#### [TASK]
Without the pictures, output the lines of the material from the very first through the one that holds "RNG = np.random.default_rng(11)".

#### [INFORMATION SHOWN]
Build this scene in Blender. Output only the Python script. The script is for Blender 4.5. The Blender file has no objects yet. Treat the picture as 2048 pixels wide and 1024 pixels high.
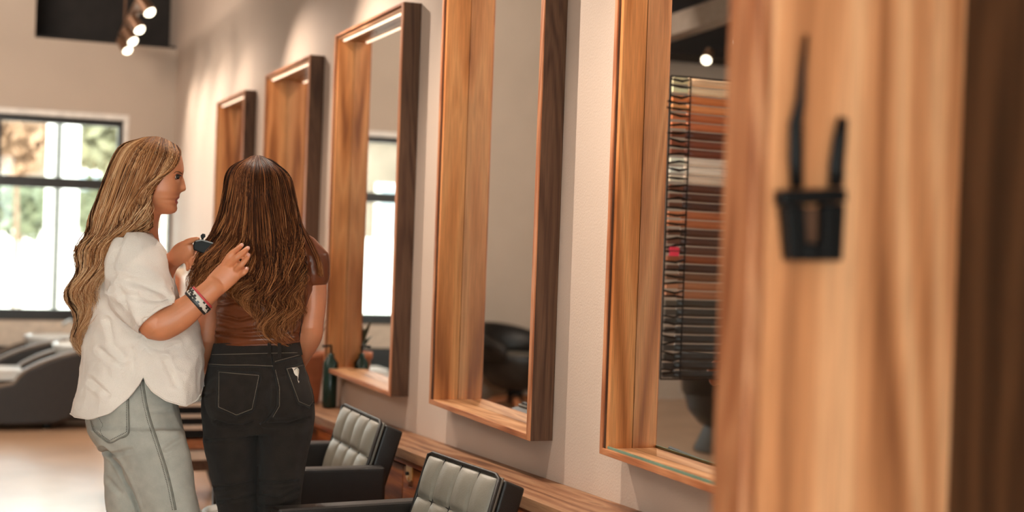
import bpy, bmesh, math, random
import numpy as np
from mathutils import Vector, Matrix, noise as mnoise
from mathutils.bvhtree import BVHTree

S = bpy.context.scene
COL = S.collection
random.seed(7)
RNG = np.random.default_rng(11)

# ------------------------------------------------------------------ camera
F_PX, CX, CY = 2844.0, 1024.0, 512.0
CAM = np.array([-1.645, 0.0, 1.39])
_v = np.array([-95 - CX, -(448 - CY), F_PX]); _v /= np.linalg.norm(_v)
_z = np.cross(_v, np.array([1, -.035, 0.])); _z /= np.linalg.norm(_z)
if _z[1] < 0: _z = -_z
_y = _v - _z * np.dot(_v, _z); _y /= np.linalg.norm(_y)
_x = np.cross(_z, _y)
if _x[0] < 0: _x = -_x
RW = np.array([_x, _y, _z])            # world = RW @ (right, up, forward)
cam = bpy.data.cameras.new('camera'); cam_o = bpy.data.objects.new('camera', cam); COL.objects.link(cam_o)
cam.sensor_width = 36; cam.lens = F_PX * 36 / 2048; cam.clip_start = .05; cam.clip_end = 300
_r, _u, _f = RW[:, 0], RW[:, 1], RW[:, 2]
cam_o.matrix_world = Matrix(((_r[0], _u[0], -_f[0], CAM[0]), (_r[1], _u[1], -_f[1], CAM[1]),
                             (_r[2], _u[2], -_f[2], CAM[2]), (0, 0, 0, 1)))
cam.dof.use_dof = True; cam.dof.focus_distance = 3.95; cam.dof.aperture_fstop = 2.0
S.camera = cam_o

# ------------------------------------------------------------------ light and exposure
S.view_settings.view_transform = 'Standard'; S.view_settings.look = 'None'
S.view_settings.exposure = 0.62; S.view_settings.gamma = 1.0; S.view_settings.use_curve_mapping = False
S.cycles.use_denoising = True
S.cycles.max_bounces = 8; S.cycles.diffuse_bounces = 4; S.cycles.glossy_bounces = 5
S.cycles.transmission_bounces = 6; S.cycles.transparent_max_bounces = 12
S.cycles.sample_clamp_indirect = 6.0
S.cycles.caustics_reflective = False; S.cycles.caustics_refractive = False
W = bpy.data.worlds.new('sky'); S.world = W; W.use_nodes = True
_bg = W.node_tree.nodes['Background']; _bg.inputs[0].default_value = (.93, .97, 1, 1); _bg.inputs[1].default_value = 6.5
WARM = (1.0, .84, .70)

def spot(loc, aim, power, size=70, radius=.03, col=WARM, blend=.5):
    l = bpy.data.lights.new('track_spot_light', 'SPOT'); l.energy = power; l.spot_size = math.radians(size)
    l.spot_blend = blend; l.shadow_soft_size = radius; l.color = col
    o = bpy.data.objects.new('track_spot_light', l); COL.objects.link(o); o.location = loc
    o.rotation_euler = (Vector(aim) - Vector(loc)).to_track_quat('-Z', 'Y').to_euler()
    return o
def area(loc, aim, power, sx, sy, col=WARM):  # soft overhead fill lamp, added to brighten the room
    l = bpy.data.lights.new('fill_area_light', 'AREA'); l.energy = power; l.shape = 'RECTANGLE'; l.size = sx; l.size_y = sy; l.color = col
    o = bpy.data.objects.new('fill_area_light', l); COL.objects.link(o); o.location = loc
    o.rotation_euler = (Vector(aim) - Vector(loc)).to_track_quat('-Z', 'Y').to_euler()
    return o
TRACK_A, TRACK_B = np.array([-.93, 1.2, 2.87]), np.array([-.475, 11.35, 2.87])
def track_at(y):
    t = (y - TRACK_A[1]) / (TRACK_B[1] - TRACK_A[1]); return TRACK_A + (TRACK_B - TRACK_A) * t
TRACK_Y = [1.75, 3.2, 4.65, 6.15, 7.6, 9.05, 9.87, 10.5, 11.05]
for _ty in TRACK_Y:
    _p = track_at(_ty)
    spot((_p[0] + .05, _ty - .05, _p[2] - .17), (-.05, _ty - .75, 1.0), (84 if _ty < 6.5 else 60) if _ty < 8.5 else 26, 115, .012, WARM, 1.0)
area((-2.6, 1.2, 3.45), (-1.6, 3.0, 1.0), 26, 1.6, 1.6)
area((-3.6, 5.0, 3.45), (-2.6, 6.0, 1.0), 38, 1.6, 1.6)
area((-2.2, 9.0, 3.45), (-1.2, 11.7, 1.6), 75, 1.2, 1.2)
area((-1.8, -1.6, 3.3), (-.9, 3.0, 1.0), 21, 1.8, 1.2)

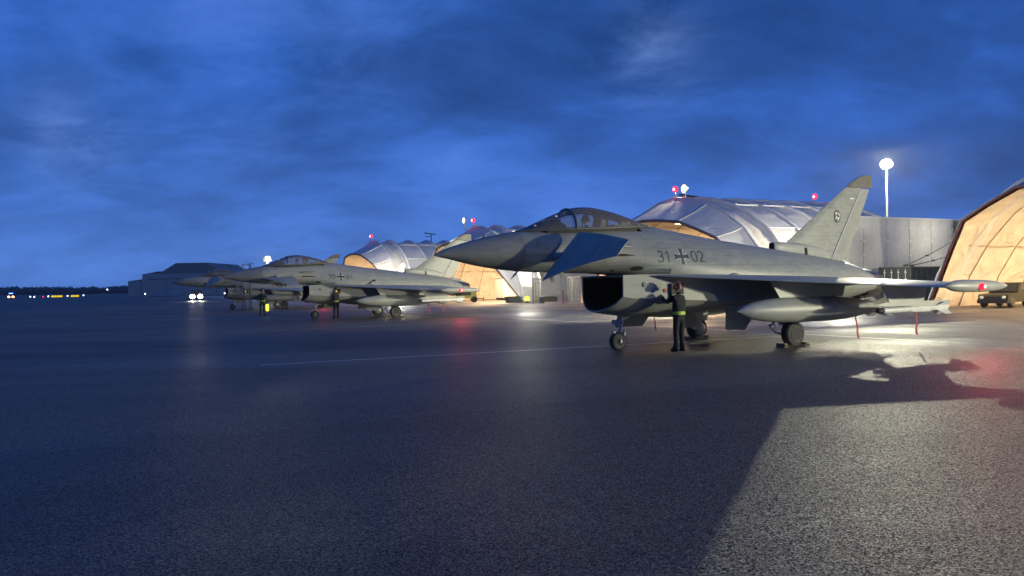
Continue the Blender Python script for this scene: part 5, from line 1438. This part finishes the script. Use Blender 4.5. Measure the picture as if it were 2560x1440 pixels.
# wheel chocks
def chock(p, rz, lab):
    r_ = empty('wheel_chock', p, rz)
    for s_ in (-1, 1):
        link('wedge', MB().prism([(s_ * .30, -.16, 0), (s_ * .48, -.16, 0), (s_ * .47, -.16, .11), (s_ * .38, -.16, .11)], (0, .32, 0)).mesh('wedge', M['wood'], 0), r_)
    link('connecting_bar', MB().cyl((-.44, -.2, .05), (.44, -.2, .05), .018, n=6).mesh('connecting_bar', M['black'], 0), r_)
    tag(r_, lab, 'wheel chock', 'chocks at the main wheels')
for J, who in ((J1, 'nearest'), (J2, 'second'), (J3, 'third')):
    for l, sd in ((2.02, 'left main wheel, nearer the camera, of'), (-2.02, 'far main wheel of')):
        chock(jp(J, 10.05, l), J[1], f'wooden chock at the {sd} the {who} jet')

# crew on the ground
faceJ = lambda J: J[1] + math.pi / 2
person((4.43, 21.25, 0), faceJ(J1) + R(12), 'person in dark clothes and reddish headset with a yellow belt, working at the nearest jet',
       [((.22, -.24, 1.32), (.46, -.16, 1.52), (1, .2, .4)), ((.24, .23, 1.30), (.47, .10, 1.46), (1, -.2, .5))],
       (M['cloth_dark'], M['skin'], M['black']), head='red', pitch=R(-12), sc=1.03)
p2 = person((-17.4, 55.6, 0), R(-62), 'person standing before the second jet with a glowing yellow wand at the hip',
       [((-.08, -.29, 1.17), (.08, -.27, .93), (.3, 0, -1)), ((.10, .28, 1.17), (.27, .12, 1.20), (.8, -.6, 0))],
       (M['cloth_green'], M['skin'], M['black']), head='helmet', sc=1.06)
p3 = person((-10.8, 49.0, 0), faceJ(J2) + R(20), 'person in dark clothes raising both hands to the second jet, light belt at the waist',
       [((.20, -.24, 1.33), (.40, -.15, 1.53), (.9, .2, .5)), ((.20, .24, 1.35), (.36, .18, 1.60), (.7, 0, .8))],
       (M['cloth_dark'], M['skin'], M['black']), head='helmet', pitch=R(-15), sc=1.05)
r_ = empty('light_wand', (-16.95, 55.25, 0.86))
link('grip', MB().cyl((0, 0, 0), (0, 0, .16), .025, n=8).mesh('grip', M['black']), r_)
link('glowing_tube', MB().lathe([(0, .07), (-.1, .10), (-.42, .10), (-.48, .05)], (0, 0, 0), (0, 0, 1), 12).mesh('glowing_tube', M['wand']), r_)
tag(r_, 'glowing yellow wand held at the hip of the person by the second jet', 'light wand')

# boarding ladder at the third jet
r_ = empty('boarding_ladder', jp(J3, 6.5, 2.2), J3[1])
rails = {}
for s_ in (-1, 1):
    a, b = Vector((s_ * .26, -1.25, .12)), Vector((s_ * .26, .05, 3.45))
    link('rail', MB().tube([a, b], .05, 6).mesh('rail', M['alu']), r_)
    link('leg', MB().tube([Vector((s_ * .30, .55, .12)), Vector((s_ * .26, -.35, 2.4))], .04, 6).mesh('leg', M['alu']), r_)
    link('handrail', MB().tube([Vector((s_ * .30, -.75, 1.9)), Vector((s_ * .32, -.35, 3.6)), Vector((s_ * .32, -.15, 4.25)), Vector((s_ * .32, .25, 4.35)), Vector((s_ * .32, .35, 3.6))], .03, 6).mesh('handrail', M['alu']), r_)
    for y in (-1.25, .55): link('castor', MB().lathe([(-.04, .05), (-.04, .1), (.04, .1), (.04, .05)], (s_ * .3, y, .1), (1, 0, 0), 12).mesh('castor', M['rubber']), r_)
for i in range(11):
    t = (i + .5) / 11; c = Vector((0, -1.25, .12)).lerp(Vector((0, .05, 3.45)), t); link('step', MB().box(c, (.5, .18, .035)).mesh('step', M['alu'], 0), r_)
link('crossbar', MB().tube([(-.32, -.15, 4.25), (.32, -.15, 4.25)], .03, 6).mesh('crossbar', M['alu']), r_)
link('platform', MB().box((0, .2, 3.46), (.6, .5, .05)).mesh('platform', M['alu'], 0), r_)
tag(r_, 'dark boarding ladder with hooped handrails standing at the third jet cockpit', 'ladder')
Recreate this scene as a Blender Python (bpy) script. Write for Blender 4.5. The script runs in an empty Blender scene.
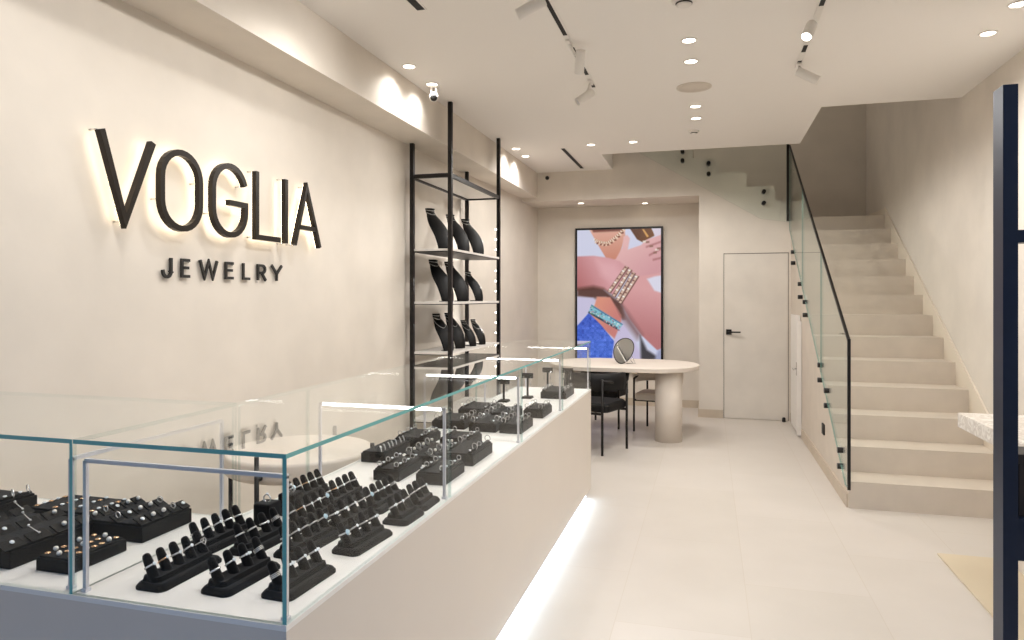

#### [RESPONSE BELOW]
Build this scene in Blender. Output only the Python script. The script is for Blender 4.5. The Blender file has no objects yet. Treat the picture as 2048 pixels wide and 1024 pixels high.
import bpy, bmesh, math, random
import numpy as np
from mathutils import Vector, Matrix, noise as mnoise
from mathutils.bvhtree import BVHTree

S = bpy.context.scene
COL = S.collection
random.seed(7)
RNG = np.random.default_rng(11)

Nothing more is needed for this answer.